A Florida District Court of Appeals ruled that the trial court should have dismissed petitioner James’ former law partner Leigh and James’ former law firm’s complaint alleging that James defamed Leigh and James breached a non-disparagement agreement with the Firm. James v Leigh, Case No 1D14-799, 145 So. 3d 1006 (1st DCA 2014) (Available Here).   James had made statements in a divorce proceeding alleging that his partner, Leigh, and the law firm engaged in legal misconduct. James made the allegedly defamatory statements in a pleading wherein James had sought to set aside a marital settlement agreement with his former wife.  James indicated that he had signed the settlement agreement on the belief that Leigh would be disciplined for misconduct.

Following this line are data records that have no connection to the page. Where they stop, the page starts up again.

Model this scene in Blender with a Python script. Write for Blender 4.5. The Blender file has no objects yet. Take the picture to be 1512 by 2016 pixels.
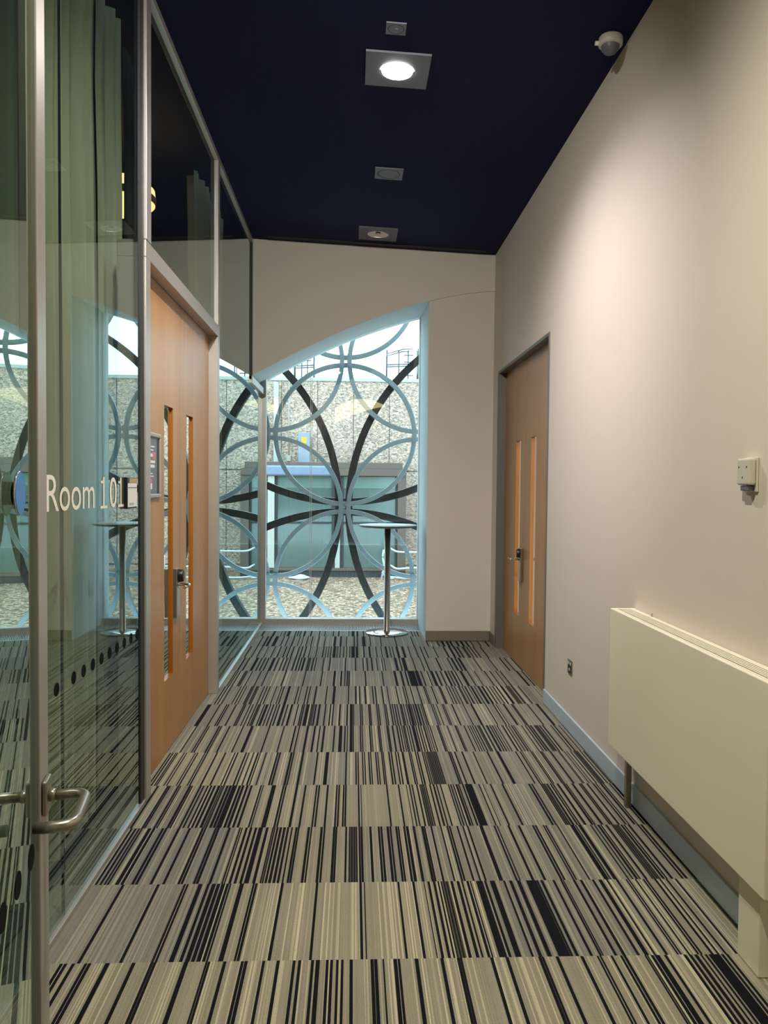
import bpy, bmesh, math, random
from mathutils import Vector, Matrix
PI = math.pi
rnd = random.Random(7)
COL = bpy.context.scene.collection

# ------------------------------------------------------------------ helpers
def bx(bm, x0, x1, y0, y1, z0, z1, mi=0):
    v = [bm.verts.new((x, y, z)) for x in (x0, x1) for y in (y0, y1) for z in (z0, z1)]
    for q in ((0, 1, 3, 2), (4, 6, 7, 5), (0, 4, 5, 1), (2, 3, 7, 6), (0, 2, 6, 4), (1, 5, 7, 3)):
        f = bm.faces.new([v[i] for i in q]); f.material_index = mi

def cyl(bm, c, r, h, axis='Z', n=32, r2=None, mi=0):
    r2 = r if r2 is None else r2
    A = {'Z': (Vector((1, 0, 0)), Vector((0, 1, 0)), Vector((0, 0, 1))),
         'X': (Vector((0, 1, 0)), Vector((0, 0, 1)), Vector((1, 0, 0))),
         'Y': (Vector((0, 0, 1)), Vector((1, 0, 0)), Vector((0, 1, 0)))}[axis]
    c = Vector(c)
    a = [bm.verts.new(c + A[0] * r * math.cos(2 * PI * i / n) + A[1] * r * math.sin(2 * PI * i / n)) for i in range(n)]
    b = [bm.verts.new(c + A[2] * h + A[0] * r2 * math.cos(2 * PI * i / n) + A[1] * r2 * math.sin(2 * PI * i / n)) for i in range(n)]
    for i in range(n):
        f = bm.faces.new((a[i], a[(i + 1) % n], b[(i + 1) % n], b[i])); f.smooth = True; f.material_index = mi
    for f in (bm.faces.new(a[::-1]), bm.faces.new(b)): f.material_index = mi

def lathe(bm, prof, c=(0, 0, 0), axis='Z', n=40):
    """prof: list of (radius, height) turned about an axis through c"""
    A = {'Z': (Vector((1, 0, 0)), Vector((0, 1, 0)), Vector((0, 0, 1))),
         'X': (Vector((0, 1, 0)), Vector((0, 0, 1)), Vector((1, 0, 0)))}[axis]
    c = Vector(c); rings = []
    for r, h in prof:
        if r < 1e-5: rings.append([bm.verts.new(c + A[2] * h)])
        else: rings.append([bm.verts.new(c + A[2] * h + A[0] * r * math.cos(2 * PI * i / n) + A[1] * r * math.sin(2 * PI * i / n)) for i in range(n)])
    for p, q in zip(rings, rings[1:]):
        for i in range(n):
            j = (i + 1) % n
            if len(p) == 1 and len(q) == 1: continue
            if len(p) == 1: f = bm.faces.new((p[0], q[j], q[i]))
            elif len(q) == 1: f = bm.faces.new((p[i], p[j], q[0]))
            else: f = bm.faces.new((p[i], p[j], q[j], q[i]))
            f.smooth = True

def tube(bm, pts, r, n=14, cap=True):
    pts = [Vector(p) for p in pts]; rings = []
    up = Vector((0, 0, 1))
    for i, p in enumerate(pts):
        t = (pts[min(i + 1, len(pts) - 1)] - pts[max(i - 1, 0)]).normalized()
        u = t.cross(up)
        if u.length < 1e-3: u = t.cross(Vector((0, 1, 0)))
        u.normalize(); w = u.cross(t)
        rings.append([bm.verts.new(p + r * (u * math.cos(2 * PI * k / n) + w * math.sin(2 * PI * k / n))) for k in range(n)])
    for a, b in zip(rings, rings[1:]):
        for k in range(n):
            f = bm.faces.new((a[k], a[(k + 1) % n], b[(k + 1) % n], b[k])); f.smooth = True
    if cap: bm.faces.new(rings[0]); bm.faces.new(rings[-1])

def rounded(pts, r, n=7):
    """polyline with its corners rounded"""
    pts = [Vector(p) for p in pts]; out = [pts[0]]
    for a, b, c in zip(pts, pts[1:], pts[2:]):
        u = (a - b); v = (c - b); d = min(r, u.length * .49, v.length * .49)
        p, q = b + u.normalized() * d, b + v.normalized() * d
        for i in range(n + 1):
            t = i / n; out.append(p * (1 - t) ** 2 + b * 2 * t * (1 - t) + q * t * t)
    out.append(pts[-1]); return out

def ring(bm, cx, cz, y, R, w, d, n=112):
    """flat-bar hoop standing in an XZ plane: R outer radius, w radial width, d depth"""
    L = []
    for i in range(n):
        a = 2 * PI * i / n; c, s = math.cos(a), math.sin(a)
        L.append([bm.verts.new((cx + r * c, yy, cz + r * s)) for r, yy in ((R, y), (R - w, y), (R - w, y + d), (R, y + d))])
    for i in range(n):
        a, b = L[i], L[(i + 1) % n]
        for k in range(4):
            f = bm.faces.new((a[k], b[k], b[(k + 1) % 4], a[(k + 1) % 4])); f.smooth = (k % 2 == 1)

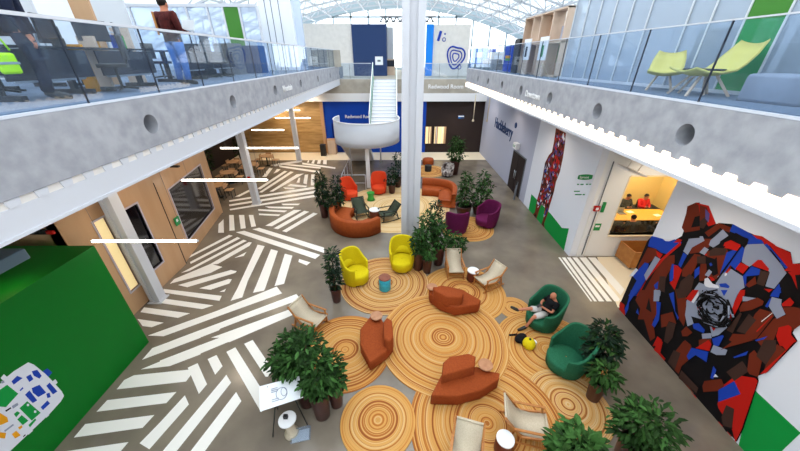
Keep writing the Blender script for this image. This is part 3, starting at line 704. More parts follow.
# ------------------------------------------------------------------ plants
def foliage(blobs, n, size, mats, seed, name, parent, stems=()):
    rnd = random.Random(seed); vs = []; fs = []; ms = []
    vols = [a[3]*a[3]*a[4] for a in blobs]; tot = sum(vols); b = MB()
    for i in range(n):
        t = rnd.random()*tot; k = 0
        while t > vols[k] and k < len(blobs)-1: t -= vols[k]; k += 1
        cx, cy, cz, r, rz = blobs[k]
        d = Vector((rnd.gauss(0,1), rnd.gauss(0,1), rnd.gauss(0,1))).normalized(); q = (.45+.55*rnd.random()**.5)
        lump = 1+.34*math.sin(6*d.x+seed)*math.cos(5*d.y+4*d.z+seed)
        p = Vector((cx+d.x*r*q*lump, cy+d.y*r*q*lump, max(cz+d.z*rz*q*lump, .1)))
        out = Vector((d.x, d.y, d.z*.3+rnd.uniform(-.5,.35))).normalized(); out = (out+Vector((rnd.uniform(-.9,.9), rnd.uniform(-.9,.9), rnd.uniform(-.6,.6)))).normalized()
        side = out.cross(Vector((rnd.uniform(-.4,.4), rnd.uniform(-.4,.4), 1))).normalized(); up = side.cross(out)
        L = size*rnd.uniform(.7,1.3); W = L*rnd.uniform(.32,.45)
        pts = [p, p+out*L*.4+side*W*.5+up*.1*L, p+out*L*.78+side*W*.34, p+out*L-up*L*.15, p+out*L*.78-side*W*.34, p+out*L*.4-side*W*.5+up*.1*L, p+out*L*.45]
        b.add(pts, [(0,6,1),(1,6,3,2),(6,5,4,3),(0,5,6)], 0 if rnd.random() < .72 else 1, True)
    return b.build(name, mats, parent)
def plant(p, ph, pr_, blobs, n, size, label, seed, mats=None, pm='pot', name='potted_tree', g='potted plants', stems=3, fs=.8):
    root = empty(name, p, 0, label, 'plant', g)
    b = MB(); b.lathe([(pr_*.68, 0), (pr_*.75, .02), (pr_, ph-.03), (pr_*1.02, ph), (pr_*.9, ph), (pr_*.88, ph-.06)], n=24, cap=False)
    b.lathe([(pr_*.68,.0),(.001,.001)], n=24, cap=False); o = b.build('planter', M[pm], root)
    MB().lathe([(pr_*.89, ph-.07), (.01, ph-.05)], n=20, cap=False).build('soil', M['soil'], o)
    blobs = [(x*fs, y*fs, z*(.5+.5*fs)+ph, r*fs, rz*(.4+.6*fs)) for x, y, z, r, rz in blobs]; size *= .5+.5*fs
    b = MB(); rnd = random.Random(seed)
    for bl in blobs[:6]:
        q = Vector((rnd.uniform(-.05,.05), rnd.uniform(-.05,.05), ph-.06)); e = Vector(bl[:3])
        mid = (q+e)/2+Vector((rnd.uniform(-.05,.05), rnd.uniform(-.05,.05), .05)); b.tube([q, mid, e], [.022,.016,.008], 6)
    b.build('stems', M['bark'], root)
    foliage(blobs, n, size, mats or [M['leaf'], M['leafb']], seed, 'foliage', root)
    return root
bush = [(0,0,.35,.42,.35),(.15,.1,.6,.32,.28),(-.15,-.05,.55,.3,.28)]
tall = [(0,0,.3,.3,.3),(.05,.05,.75,.3,.35),(-.04,-.03,1.15,.26,.3)]
slim = [(0,0,.25,.22,.25),(.02,0,.6,.24,.3),(-.03,0,1.0,.24,.3),(.02,.03,1.35,.2,.25)]
small = [(0,0,.2,.28,.22),(.08,0,.35,.2,.16)]
DK = [M['leafd'], M['leaf']]
# beside yellow chairs
plant(fl(337,301), .55, .17, slim, 420, .16, 'slender tall potted tree beside the sideways yellow armchair', 1, DK)
# dark pair behind the curved sofa
plant(fl(325,217), .75, .22, [(0,0,.35,.36,.35),(.05,0,.85,.36,.4),(0,.05,1.35,.3,.35)], 620, .19, 'tall dark potted tree at the left end of the curved sofa', 2, DK)
plant(fl(338,214), .55, .2, [(0,0,.3,.42,.32),(.15,0,.7,.32,.35),(.05,0,1.2,.25,.35)], 520, .19, 'airy dark potted tree against the sideways coral armchair', 3, DK)
plant(fl(333,219), .55, .19, small, 200, .17, 'short dark potted shrub between the tall tree and curved sofa', 31, DK)
# landing planters
plant(fl(392,193), .55, .22, [(0,0,.3,.4,.35),(.05,0,.8,.35,.4)], 380, .18, 'dark potted shrub right of the front facing coral armchair', 4, DK)
plant(fl(398,187), .6, .22, [(0,0,.5,.42,.5),(0,0,1.2,.35,.5)], 380, .18, 'tall dark potted tree partly behind the tall white column', 41, DK)
# centre cluster at the column
plant(fl(418,269), .80, .22, [(0,0,.25,.34,.28),(0,0,.6,.34,.3),(.05,0,.9,.26,.25)], 460, .17, 'tallest potted tree in the cluster at the foot of the white column', 5)
plant(fl(438,264), .80, .22, [(0,0,.25,.36,.28),(.05,.05,.6,.38,.3),(-.1,0,.9,.26,.25)], 460, .17, 'bushy potted tree on the right of the column cluster', 6)
plant(fl(427,272), .62, .18, small, 200, .15, 'small potted shrub at the front of the column cluster', 7, [M['leafb'], M['leaf']])
plant(fl(424,262), .80, .22, [(0,0,.6,.34,.35),(.05,0,1.15,.3,.35)], 400, .17, 'potted tree at the back of the column cluster', 8)
plant(fl(434,243), .80, .22, [(0,0,.3,.36,.35),(0,0,.9,.3,.4)], 360, .17, 'dark potted tree behind the column cluster near the plum rug', 81, DK)
plant(fl(455,260), .50, .24, [(0,0,.25,.4,.3),(-.1,.1,.45,.3,.25)], 360, .17, 'fan leaved shrub in a pale sand coloured planter behind the sling chair', 9, pm='potw')
# behind the purple chairs
plant(fl(463,213), .45, .42, [(0,0,.5,.4,.5),(.05,0,1.2,.36,.5),(-.05,0,1.7,.25,.3)], 560, .2, 'left tree of the pair behind the plum armchairs', 10, pm='pot')
plant(fl(479,213), .45, .40, [(0,0,.5,.48,.5),(.1,0,1.1,.42,.45),(0,0,1.6,.3,.35)], 600, .2, 'right tree of the pair behind the plum armchairs', 11)
plant(fl(454,174), .95, .32, [(0,0,.45,.6,.45),(0,0,1.1,.55,.5),(0,0,1.5,.35,.3)], 560, .24, 'round topped tree in a tall planter before the dark back wall', 12)
# bottom left cluster
plant(fl(323,415), .80, .21, [(0,.1,.25,.34,.28),(.0,.3,.5,.34,.25)], 460, .17, 'large leaved plant in the front planter behind the white sign board', 13, fs=.9)
plant(fl(308,403), .75, .21, [(-.1,.25,.4,.38,.3),(-.3,.4,.25,.36,.25),(.05,.45,.7,.34,.3)], 640, .17, 'spreading leafy plant in the left planter behind the white sign board', 14, fs=.95)
plant(fl(337,404), .72, .18, [(0,.0,.2,.28,.22),(-.05,.25,.4,.26,.22)], 320, .15, 'leafy plant in the right planter behind the white sign board', 15, fs=.9)
plant(fl(303,393), .70, .20, [(-.35,.2,.15,.34,.22),(-.15,.45,.5,.36,.28),(-.5,.35,.2,.25,.2)], 520, .17, 'low leafy plant farthest left behind the white sign board', 16, fs=.95)
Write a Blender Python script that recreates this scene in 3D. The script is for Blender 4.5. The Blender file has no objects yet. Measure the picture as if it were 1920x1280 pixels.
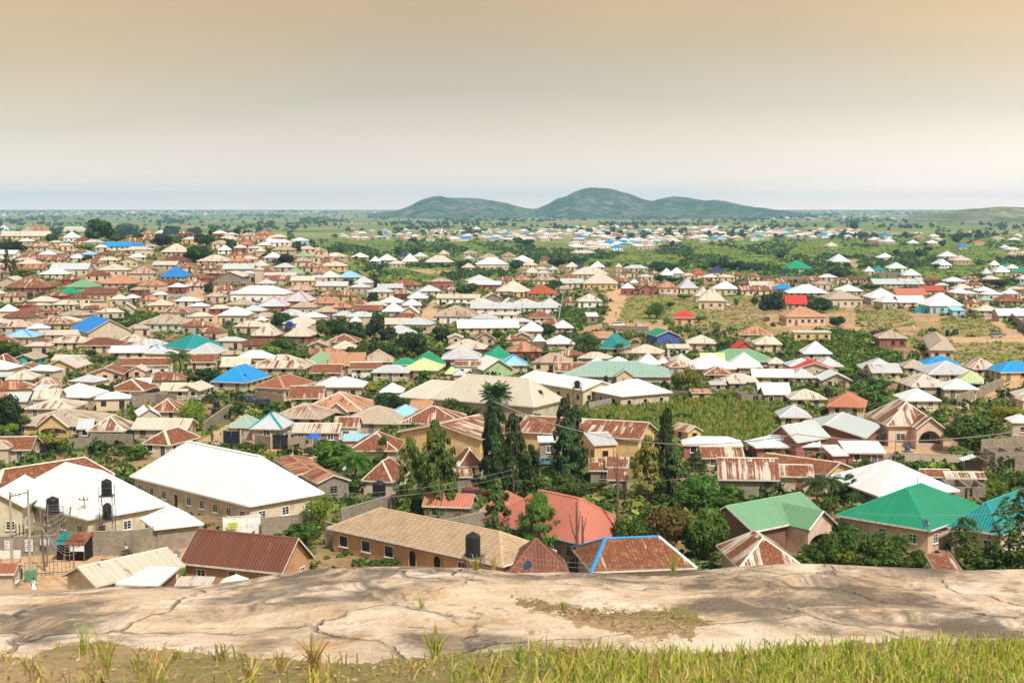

If the Florida Bar had found Leigh engaged in misconduct, James could maintain his income and assume control of the law firm. Leigh was never disciplined by the Florida Bar.  

Leigh and the law firm sued James for defamation and breach of non-disparagement agreement based upon allegedly defamatory comments made in James’ divorce proceeding. James filed a motion to dismiss alleging that his statements were protected under the absolute litigation privilege. The trial court had denied James’ motion to dismiss and this appeal followed.

The Appeals Court opined that Florida has a long history establishing that alleged defamatory statements made in the course of judicial proceedings are absolutely privileged and no cause of action for damages will lie, regardless of how false or malicious the statements may be as long as the statements are relevant to the subject of inquiry in the lawsuit. Levin, Middlebrooks, Mabia, Thomas, Mayes and Mitchell, P.A. v. U.S. Fire Ins., 639 So. 2d 606, 608 (Fla. 10994). Florida courts have not imposed a strict relevancy test in determining whether a statement made during the course of a judicial proceeding is entitled to immunity so long as the statement has some relation to the proceeding.  The Appeals Court cited examples wherein a postal employee collaborated in the death of a young black male and was an accessory to murder and made statements in a union grievance proceeding regarding racial tensions in the workplace. Further, statements made by counsel in his motion to withdraw are privileged.

The Appeals Court said that if a trial court denies motion to dismiss on immunity grounds, review of the non-final order is proper because absolute immunity protects the party having to defend the lawsuit

Regarding the non-disparagement agreement, the Florida Supreme Court has held that an individual cannot wave a right designed to protect both the individual and the public. Champs v. DeMayo, 972 So. 2d, 850, 860 (Fla. 2007).  The non-disparagement agreement could not be construed as a waiver of the privilege.

The appellate court reversed the trial court’s decision refusing to dismiss James’ motion to dismiss.